**What is being asked:**
Count lines, not occurrences: give the number of lines holding the word "from", and nothing besides.

___ Listing ___

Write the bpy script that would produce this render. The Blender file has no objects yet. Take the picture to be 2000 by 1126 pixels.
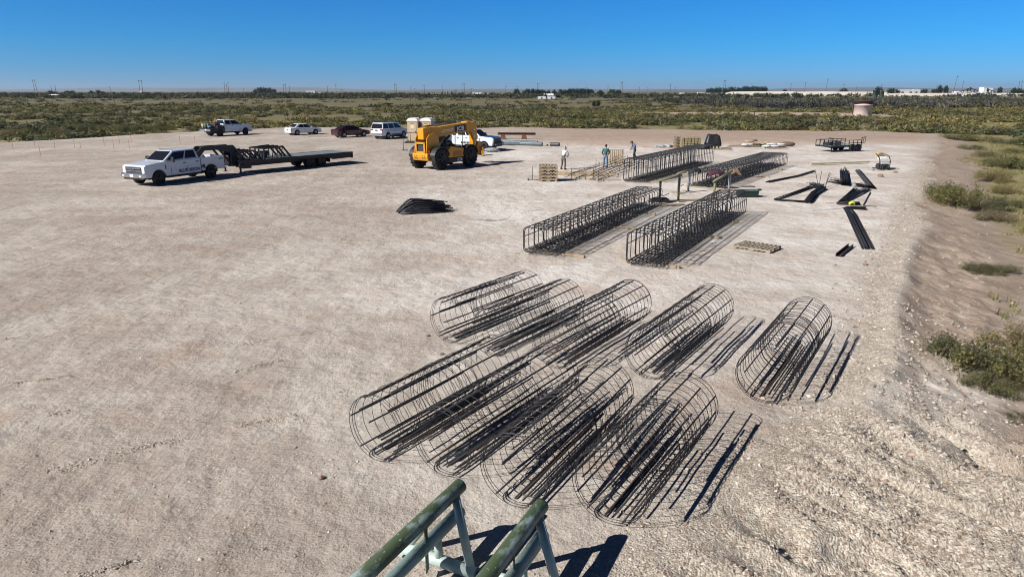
import bpy, math, random
import numpy as np
from mathutils import Vector, Matrix
random.seed(7)
RNG = np.random.default_rng(11)
R = math.radians
scene = bpy.context.scene
C = scene.collection

# ---------------------------------------------------------------- camera, sky, sun, exposure
CAM_H = 6.0
FPX = 1332.0                      # focal length in pixels of a 2000 px wide frame
PITCH = math.atan((563 - 178) / FPX)
cam = bpy.data.objects.new('camera', bpy.data.cameras.new('camera'))
C.objects.link(cam)
cam.location = (0, 0, CAM_H)
cam.rotation_euler = (R(90) - PITCH, 0, 0)
cam.data.sensor_width = 36
cam.data.lens = 36 * FPX / 2000
cam.data.clip_start = 0.1
cam.data.clip_end = 60000
scene.camera = cam

SUN_EL, SUN_AZ = R(35.5), R(244)   # azimuth clockwise from +Y, where the sun stands
w = bpy.data.worlds.new('World'); scene.world = w; w.use_nodes = True
nt = w.node_tree; bg = nt.nodes['Background']
sky = nt.nodes.new('ShaderNodeTexSky'); sky.sky_type = 'NISHITA'; sky.sun_disc = False
sky.sun_elevation = SUN_EL; sky.sun_rotation = SUN_AZ
sky.altitude = 900; sky.air_density = .6; sky.dust_density = 0; sky.ozone_density = 10
# sky blue tinted by elevation; unseen sky above the frame dimmed to deepen shadows
tcw = nt.nodes.new('ShaderNodeTexCoord'); sep = nt.nodes.new('ShaderNodeSeparateXYZ'); nt.links.new(tcw.outputs['Generated'], sep.inputs[0])
rp = nt.nodes.new('ShaderNodeValToRGB'); el = rp.color_ramp.elements
while len(el) < 5: el.new(.5)
for e_, (p_, c_) in zip(el, [(0, (.64, .83, .97)), (.06, (.32, 1.1, 1.24)), (.12, (.25, 1.2, 1.46)), (.3, (.24, .31, .42)), (1, (.18, .25, .36))]): e_.position = p_; e_.color = (*c_, 1)
mxw = nt.nodes.new('ShaderNodeMix'); mxw.data_type = 'RGBA'; mxw.blend_type = 'MULTIPLY'; mxw.inputs[0].default_value = 1
nt.links.new(sep.outputs[2], rp.inputs[0]); nt.links.new(sky.outputs[0], mxw.inputs[6]); nt.links.new(rp.outputs[0], mxw.inputs[7]); nt.links.new(mxw.outputs[2], bg.inputs[0])
bg.inputs[1].default_value = 0.062
sl = bpy.data.lights.new('sun', 'SUN'); sl.energy = 5.0; sl.angle = R(0.5); sl.color = (1, .96, .91)
so = bpy.data.objects.new('sun', sl); C.objects.link(so); so.location = (-40, -20, 60)
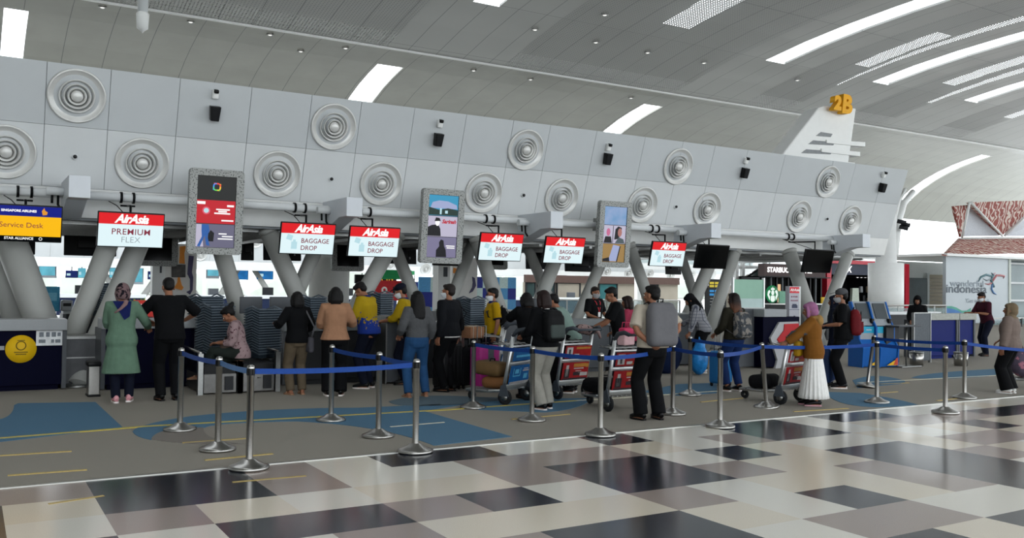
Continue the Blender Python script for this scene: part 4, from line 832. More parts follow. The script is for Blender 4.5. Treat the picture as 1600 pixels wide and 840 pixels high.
for i in range(2):
    for j in range(3): q.mat((1, 0, 1, 2, 0, 1)[i*3+j]).bx(-w+w*i, -w+w*(i+1), 0, .1, a.z-(a.z-.2)*(j+1)/3, a.z-(a.z-.2)*j/3)
q.build('panel', cm, t)
# gate number board, red and green board
c = W(588, 436, 32); t = thing('gate_sign', 'black hanging sign with yellow C09', 'sign', c); MB().rbox((0, .06, 0), (1.7, .12, .34), .02).build('board', black, t); text('C09', .30, (.45, -.01, 0), em('sign_amber', '#e0a83a', .8), t, bold=.004); MB().tube([(-.7, .06, -c.z), (-.7, .06, .1)], .04, 8).build('post', clampm, t)
c = W(614, 449, 31); t = thing('wall_board', 'red and green information board behind the navy cap man', 'sign', (c.x, 31, 0)); MB().bx(-.75, .75, 0, .1, 1.9, 2.25).build('green_panel', M('board_green', '#1f8f52', .5), t)
q = MB(); q.prism([(-.75, 0, 1.25), (-.2, 0, 1.1), (.5, 0, 1.12), (.85, 0, 1.3), (.75, 0, 1.85), (-.75, 0, 1.85)], (0, .1, 0)); q.build('red_panel', M('board_red', '#c02a2e', .5), t); MB().bx(-.03, .03, .02, .08, 0, 1.2).build('post', steel_d, t)
q = MB(); q.lathe([(.05, 0), (.12, 0), (.12, .01), (.05, .01)], c=(-.35, 0, 1.5), axis='Y', seg=20, close=True); q.build('emblem', M('sign_white', '#f0e6e2'), t); MB().bx(.0, .22, -.01, 0, 1.38, 1.62).build('notice', dgrey, t)
# office glass band behind the far counters (right half)
OY = 50.0; a, b = W(822, 440, OY).x, W(1062, 440, OY).x
brown, beige = M('brown_fascia', '#4c3a34', .5, 0, .06, 3), M('beige_wall', '#8f877a', .6, 0, .05, 2); gl = M('office_glass', '#31403f', .08, 0, .1, 2)
q = MB(); q.mat(0).bx(a, b, OY, OY+.3, 2.05, 2.55); q.mat(1).bx(a, b, OY+.2, OY+.4, 0, 2.05); struct(q.build('wall_office', [brown, beige]))
for k, (x0, x1) in enumerate(((824, 838), (842, 868), (872, 908), (938, 966), (1012, 1030))):
    p, r_ = W(x0, 450, OY).x, W(x1, 450, OY).x; t = thing('office_window', 'dark distant office window, %s from the left above the queue' % ('first', 'second', 'third', 'fourth', 'fifth')[k], 'window', ((p+r_)/2, OY+.15, 0), 0, 'distant office windows'); w = (r_-p)/2
    MB().bx(-w, w, 0, .05, .9, 2.0).build('pane', (gl, gl, beige, M('teal_glass', '#2c5a5c', .1, 0, .1, 2), gl)[k], t); q = MB()
    for s in (-w, w): q.bx(s-.05, s+.05, -.05, .05, 0, 2.05)
    q.bx(-w, w, -.05, .05, .84, .9); q.bx(-w, w, -.05, .05, 2., 2.05); q.build('frame', dgrey, t)
a, b = W(820, 480, 40).x, W(1062, 480, 40).x
t = thing('glass_barrier', 'low glass barrier with steel rail far behind the queue', 'railing', ((a+b)/2, 40, 0)); MB().tube([(-(b-a)/2, 0, 1.05), ((b-a)/2, 0, 1.05)], .04, 8).build('rail', steel, t); MB().bx(-(b-a)/2, (b-a)/2, -.01, .01, .1, 1.0).build('glass', M('barrier_glass', '#7d9698', .1, alpha=.4, noise=0), t)
for k in range(9): x = -(b-a)/2+(b-a)*k/8; MB().bx(x-.03, x+.03, -.03, .03, 0, 1.05).build('post', steel, t)
s = em('exit_green', '#3aa86a', .7)
for x, y, l in ((640, 426, 'above the navy cap man'), (892, 433, 'above the masked staff')):
    c = fface(x, y, .05); t = thing('exit_sign', 'tiny green exit sign on the far island '+l, 'sign', c, 0, 'exit signs'); MB().rbox((0, .03, 0), (.75, .06, .3), .02).build('box', white, t); MB().bx(-.34, .34, -.01, 0, -.12, .12).build('panel', s, t)
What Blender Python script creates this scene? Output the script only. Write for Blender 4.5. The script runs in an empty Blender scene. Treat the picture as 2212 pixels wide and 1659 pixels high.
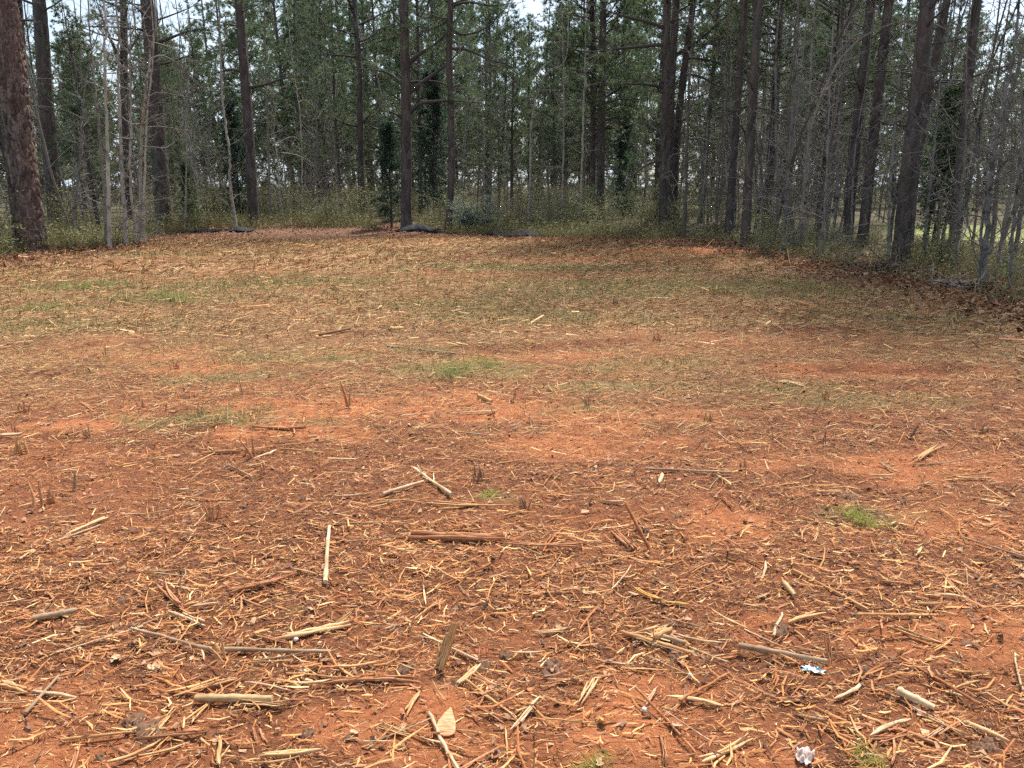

___

**Worked solution:**
4